**Short task:**
What lines of the data hold the string "this"? Pull each one out.

**Material for the task:**
◇ ◇ ◇ ◇ ◇

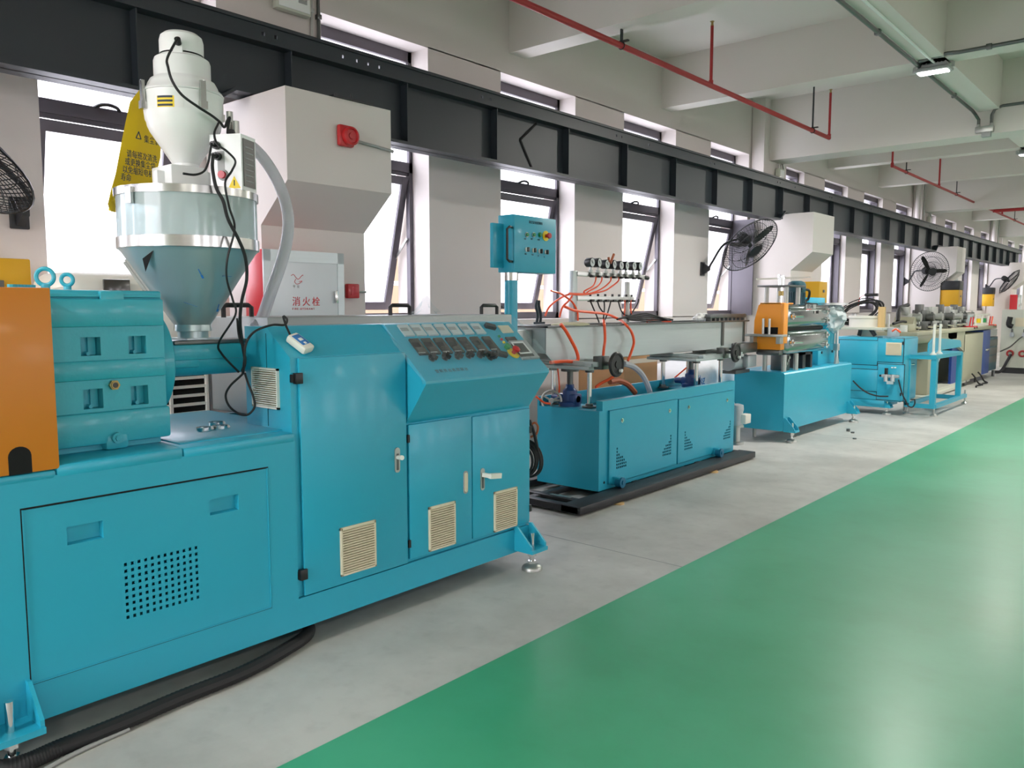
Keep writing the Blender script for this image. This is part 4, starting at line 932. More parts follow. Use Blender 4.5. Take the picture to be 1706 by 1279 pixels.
# ================================================================ PENDANT CONTROL BOX on a post
px, pyc = -3.62, 4.32
pc = thing('pendant_control_box', 'teal pendant control box on a teal post behind the console', 'control box', (px, pyc-.04, .6))
F = -3.60
y0, y1 = at(857, 400, x=F).y, at(926, 420, x=F).y; z0, z1 = 1.632, at(857, 356, x=F).z
MB().box((F-.15, y0-.0, z0-.0), (F-.012, y1+.0, z1+.0), .006).build('housing', 'teal', pc)
dr = MB().box((F-.012, y0+.0, z0+.002), (F, y1, z1-.002), .004).build('door', 'teal', pc)
MB().box((F-.13, y0-.105, z0+.03), (F-.10, y0+.01, z1-.06), .004).build('side_bracket', 'teal', pc)
hq = (F-.075, y0-.075)
MB().tube([(F-.02, y0-.002, z0+.07), (F+.0, y0-.05, z0+.07), (F+.0, y0-.075, z0+.085), (F+.0, y0-.075, z1-.105), (F+.0, y0-.05, z1-.09), (F-.02, y0-.002, z1-.09)], .009, 8, 1).build('handle', 'black', pc)
MB().cyl((F-.08, pyc-.06, z0-.055), (F-.08, pyc-.06, z0), .052, n=24).build('collar', 'steel', pc)
MB().cyl((F-.08, pyc-.06, .56), (F-.08, pyc-.06, z0-.05), .046, n=24).build('post', 'teal', pc)
def pb(u, v): return at(u, v, x=F)
for u, v, m_ in ((877, 391, 'green'), (888.5, 391, 'green'), (899, 391, 'green')):
    q = pb(u, v); o = MB().cyl(q, q+Vector((.008, 0, 0)), .017, n=16).build('button_ring', 'zinc' if u < 895 else 'green', dr); MB().cyl(q+Vector((.008, 0, 0)), q+Vector((.015, 0, 0)), .012, n=14).build('push_button', m_, o)
q = pb(909, 393); o = MB().cyl(q, q+Vector((.004, 0, 0)), .036, n=24).build('emergency_ring', 'yellowring', dr)
MB().cyl(q, q+Vector((.03, 0, 0)), .012, n=12).lathe([(0, 0), (.017, 0), (.021, .005), (.019, .016), (0, .02)], q+Vector((.025, 0, 0)), (1, 0, 0), 18).build('emergency_stop', 'red', o)
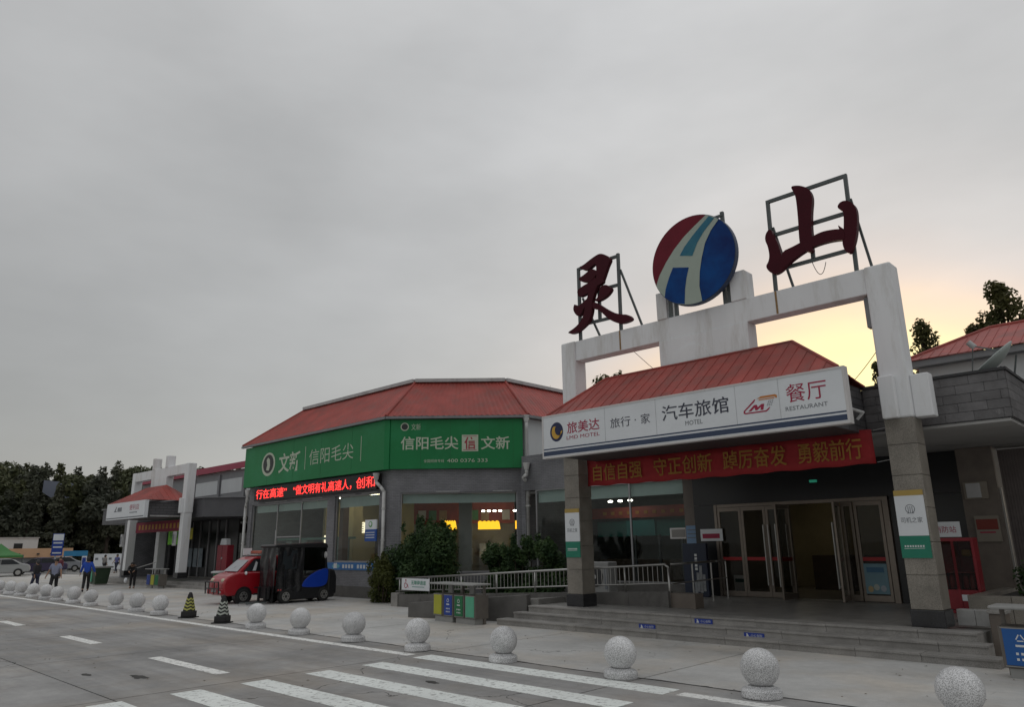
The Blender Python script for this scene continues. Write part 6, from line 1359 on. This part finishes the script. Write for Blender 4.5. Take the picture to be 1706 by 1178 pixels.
shrub('low dark shrub in the stone planter at the right', -2.95, 18.4, .85, 1.2, 1.0, .45, 1600, .05, LEAFBUSH, 6)
# ================================================================== far car park
def polar(deg, D): return (-D * math.cos(R(deg)), D * math.sin(R(deg)))
def azd(px): return 11.2 + (px / 330.0) * 11.8            # compass angle of an image column, for laying out the distance
def Fat(px, D):
    x, y_ = polar(azd(px), D); a = R(azd(px)); return Frame((x, y_, 0), (math.sin(a), math.cos(a), 0), (-math.cos(a), math.sin(a), 0))
def lowhouse():
    T = thing('white_shed', 'low white walled shed with a small dark window behind the green tent', 'building', (*polar(10.5, 98), 0)); F = Fat(-10, 98)
    MB(F).box(-6, 5.2, 0, 5, 0, 3.45).build('wall', WHITEWALL, T); MB(F).box(3.0, 3.8, -.03, -.001, 2.2, 2.9).build('window', DARKGLASS, T); MB(F).box(-6.1, 5.3, -.1, 5.1, 3.451, 3.55).build('roof', COPING, T)
    T = thing('orange_eaved_house', 'low grey house with pale orange eave band behind the parked cars', 'building', (*polar(13, 95), 0)); F = Fat(55, 95)
    MB(F).box(-5.5, 4.2, 0, 4, 0, 1.4).build('wall', GREYMETAL, T); MB(F).hexa([(-5.8, -.4, 1.42), (4.5, -.4, 1.42), (4.5, 4.2, 1.42), (-5.8, 4.2, 1.42), (-5.8, .1, 2.35), (4.5, .1, 2.35), (4.5, 4, 2.35), (-5.8, 4, 2.35)]).build('eave', M('eave_orange', (.42, .25, .14), .7, .1, 1), T)
    for s in (-2.5, -.5, 1.2, 2.4): MB(F).box(s, s + .25, -.42, -.30, 1.7, 1.85).build('vent', DKFRAME, T)
lowhouse()
bb_ = thing('hillside_billboard', 'pale blue grey billboard half hidden among the trees on the slope', 'billboard', (*polar(azd(97), 112), 0)); F = Fat(97, 112.5)
MB(F).prism([(-1.9, 10.9), (1.9, 10.6), (1.9, 8.0), (.4, 7.8), (-1.9, 9.4)], 0, .3).build('panel', M('billboard_pale', (.20, .22, .28), .6, .08, .5), bb_)
for s in (-.2, 1.4): MB(F).cyl((s, .4, 0), (s, .4, 9.5), .12).build('post', DARKSTEEL, bb_)
tn_ = thing('green_tent', 'green pyramid canopy tent over the parked cars at the left edge', 'tent', (*polar(azd(20), 80), 0)); F = Fat(20, 80)
TG = M('tent_green', (.05, .19, .05), .7, .1, 2)
vs = [(-1.75, -1.75, 1.72), (1.75, -1.75, 1.72), (1.75, 1.75, 1.72), (-1.75, 1.75, 1.72)] + [(-.8, -.8, 2.12), (.8, -.8, 2.12), (.8, .8, 2.12), (-.8, .8, 2.12)] + [(0, 0, 2.75)]
MB(F).add(vs, [(0, 1, 5, 4), (1, 2, 6, 5), (2, 3, 7, 6), (3, 0, 4, 7), (4, 5, 8), (5, 6, 8), (6, 7, 8), (7, 4, 8)]).build('canopy', TG, tn_)
for i in range(4):
    a, b2 = vs[i], vs[(i + 1) % 4]; MB(F).add([a, b2, (b2[0], b2[1], 1.55), (a[0], a[1], 1.55)], [(0, 1, 2, 3)]).build('valance', TG, tn_); MB(F).cyl((a[0], a[1], 0), (a[0], a[1], 1.78), .03, n=6).build('leg', DARKSTEEL, tn_)
def car(label, F, paint, s=1):
    T = thing('parked_car', label, 'car', tuple(F.o), 'cars parked under and beside the green tent')
    pr = chaikin([(-2.15, .3), (-2.28, .55), (-2.2, .8), (-1.5, .95), (-1.1, 1.02), (-.55, 1.42), (.2, 1.5), (.95, 1.45), (1.6, 1.05), (2.15, .98), (2.28, .7), (2.2, .3)], 1)
    MB(F).prism([(a * s, b_) for a, b_ in pr], -.85, .85).build('body', paint, T, bevel=.08)
    MB(F).prism([(-1.15, 1.0), (-.65, 1.38), (.05, 1.41), (.05, 1.0)], -.87, -.852).build('side_window', VGL, T); MB(F).prism([(.12, 1.0), (.12, 1.41), (.85, 1.42), (1.45, 1.02)], -.87, -.852).build('side_window', VGL, T)
    for a in (-1.35, 1.4):
        w_ = MB(F).cyl((a, -.9, .33), (a, -.68, .33), .33, n=20).build('wheel', TYRE, T); MB(F).cyl((a, -.905, .33), (a, -.89, .33), .19, n=14).build('rim', STEEL, w_)
        MB(F).cyl((a, .9, .33), (a, .68, .33), .33, n=20).build('wheel', TYRE, T)
    MB(F).ball((-2.12, -.6, .72), .12, 10, 6).build('headlight', COPING, T); MB(F).ball((2.15, -.6, .78), .1, 10, 6).build('tail_light', M('tail_red', (.3, .02, .02), .4), T)
car('white car parked under the green tent at the left edge', Fat(22, 78), M('car_white', (.34, .35, .345), .35, .04, 2)); car('dark violet car parked right of the green tent', Fat(82, 83), M('car_violet', (.045, .035, .085), .3, .05, 2))
car('silver car right of the dark violet car, behind the people', Fat(112, 90), M('car_silver', (.28, .29, .31), .3, .05, 2))
tt = thing('totem_sign', 'tall blue and white totem sign on a post beyond the car park', 'sign', (*polar(azd(106), 86), 0)); F = Fat(106, 86)
MB(F).cyl((-.1, .1, 0), (-.1, .1, 1.6), .09).build('post', COPING, tt); MB(F).box(-.5, .45, 0, .2, 1.6, 3.7).build('panel', PB, tt); MB(F).box(-.46, .41, -.02, -.001, 3.05, 3.65).build('header', SIGNWHITE, tt)
for z in (2.75, 2.35, 1.8): MB(F).box(-.4, .35, -.02, -.001, z, z + .13).build('text_line', WHITELET, tt)
ki = thing('blue_kiosk', 'small kiosk with bright blue fascia beyond the blue jacketed person', 'kiosk', (*polar(azd(136), 84), 0)); F = Fat(136, 84)
MB(F).box(-1.0, 1.0, 0, 1.5, 1.55, 2.05).build('fascia', M('kiosk_blue', (.03, .22, .42), .5, .1, 1), ki); MB(F).box(.55, .98, .01, .3, 0, 1.549).build('pillar', SIGNWHITE, ki); MB(F).box(.6, .9, -.01, .005, .7, 1.4).build('pillar_panel', PB, ki)
for s in (-.95, .5): MB(F).box(s, s + .06, .1, .16, 0, 1.55).build('leg', DKFRAME, ki)
MB(F).box(-1.9, -.6, -1, -.6, 0, .85).build('counter', SIGNWHITE, ki); MB(F).box(-1.7, -1.2, -1.02, -1.001, .2, .6).build('counter_panel', PB, ki)
for k in range(5):
    px = 172 + k * 11
    T = thing('display_board', 'white display board on the fence, %s from the left' % ORD[k], 'board', (*polar(azd(px), 84), 0), 'white display boards beyond the entrance'); F = Fat(px, 84)
    MB(F).box(-.33, .33, 0, .06, .25, 1.72).build('panel', SIGNWHITE, T); MB(F).box(-.2, .05, -.012, -.001, 1.15, 1.35).build('icon', GREYTXT, T)
    for s in (-.3, .28): MB(F).box(s, s + .04, .065, .1, 0, 1.7).build('leg', DARKSTEEL, T)

# ================================================================== overhead cables on the motel roof
def cable(label, a, b, sag):
    a, b = Vector(a), Vector(b); pts = []
    for i in range(13):
        f = i / 12; p = a.lerp(b, f); p.z -= sag * 4 * f * (1 - f); pts.append(p)
    c = MB()
    for p, q in zip(pts, pts[1:]): c.cyl(p, q, .008, n=5)
    tag(c.build('cable', DKFRAME), label, 'cable')
cable('thin dark cable across the left opening of the portal', (-10.9, 16.1, 7.1), (-9.9, 18.5, 5.5), .1)
cable('thin dark cable from the right pylon to the canopy roof', (-4.7, 16.05, 5.95), (-7.2, 19.5, 5.5), .12)
cable('drooping wire hanging below the right rooftop letter', (-5.75, 15.76, 8.1), (-5.45, 15.76, 8.0), .3)
rg2 = random.Random(8)
# small litter and dry leaves on the forecourt
lf = MB()
for i in range(160):
    x, y_ = rg2.uniform(-24, -2.5), rg2.choice((rg2.uniform(4.5, 10), rg2.uniform(10.2, 14.2))); a = rg2.uniform(0, 6.28); q = rg2.uniform(.012, .035)
    lf.add([(x + q * math.cos(a), y_ + q * math.sin(a), .008), (x - .4 * q * math.sin(a), y_ + .4 * q * math.cos(a), .016), (x - q * math.cos(a), y_ - q * math.sin(a), .008), (x + .4 * q * math.sin(a), y_ - .4 * q * math.cos(a), .01)], [(0, 1, 2, 3)])
lfo = lf.build('leaf_litter', M('dry_leaf', (.12, .09, .05), .8, .3, 6), recalc=False); lfo['kind'] = 'stuff'; lfo['label'] = 'scattered dry leaves and grit on the road and forecourt'

rj = random.Random(21); ck = MB(); top_ = []; bot_ = []; x = -60.0
while x < 4:
    c_ = 10.215 + .022 * math.sin(x * 1.7) + rj.uniform(-.018, .018); w_ = rj.uniform(.008, .032); top_.append((x, c_ + w_, .0035)); bot_.append((x, c_ - w_, .0035)); x += rj.uniform(.08, .3)
for i in range(len(top_) - 1): ck.add([bot_[i], bot_[i + 1], top_[i + 1], top_[i]], [(0, 1, 2, 3)])
ck.build('joint_crack', SOIL, pavement, recalc=False)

◇ ◇ ◇ ◇ ◇

**Reply to the exercise:**
Keep writing the Blender script for this image. This is part 4, starting at line 932. More parts follow. Use Blender 4.5. Take the picture to be 1706 by 1279 pixels.
The Blender Python script for this scene continues. Write part 6, from line 1359 on. This part finishes the script. Write for Blender 4.5. Take the picture to be 1706 by 1178 pixels.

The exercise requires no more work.